Armed Forces chief Gen. Alexander Yano blames prison officials and guards at the Quezon Provincial Jail in Lucena City for the escape of suspected New People’s Army (NPA) rebels.

Men wearing the uniform of antinarcotics agents and SWAT policemen sprang their comrades inside the jail in a swift attack.

Yano said he was “very disappointed” over the escape of the suspected NPA leaders who were captured by the military in different encounters.

Blaming others is useless since it is as much the fault of the prison guards and the police in the province as the military.

The AFP’s Southern Luzon Command (Solcom) is based in Lucena City.

If military intelligence received reports about a plan by the NPA to spring its leaders in the jail, how come soldiers were not assigned to secure the jail?

If the Armed Forces were relentless in their search and destroy missions against the NPA, the rebels would always be on the run and, therefore, not capable of doing anything else.

What’s wrong with government soldiers is that most of them are always sleeping in their garrisons instead of pitching camps in the jungles and mountains where their enemy lives.

If the AFP did not give any quarters to the NPAs – and for that matter, the Abu Sayyaf and the Moro Islamic Liberation Front (MILF) – the rebels and bandits would not be able to make the mountains and jungles their habitat.

* * *

The only way for the Armed Forces to beat the NPA and the MILF is to play their kind of game, to be like them.

The NPA and MILF attack in small groups, and therefore, are highly mobile. Small groups are able to move fast.

The AFP is divided into cumbersome divisions and brigades that are very ineffective in guerrilla warfare.

The solution is to reorganize the AFP into small battle groups such as the Army’s Battalion Combat Team (BCT) in the 1950s and 1960s.

Each BCT was complete in itself. It had artillery, tanks and aircraft.

But the BCT relied mainly on its foot soldiers who were divided into platoons (40 men for each platoon) and squads (10 men for a squad).

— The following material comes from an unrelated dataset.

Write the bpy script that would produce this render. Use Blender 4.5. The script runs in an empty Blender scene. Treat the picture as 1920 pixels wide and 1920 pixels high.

The BCT platoons and squads moved so swiftly they easily caught up with the Huks, forerunner of the NPA and the outlaws in Sulu.

When a platoon or squad was under fire from the enemy, it asked help from the battalion’s artillery group or air assets which bombarded enemy positions.

In the AFP’s present set-up, if a unit is pinned down by the enemy, it takes hours before reinforcement is sent to the beleaguered group.

An order to reinforce a unit under fire travels through channels – from the company commander, to the battalion commander to the brigade commander and finally, to the division commander.

By the time the reinforcement arrives, the military unit needing help is already decimated.

Reinforcement or help to a beleaguered unit should take only minutes. That’s why the BCT was very efficient.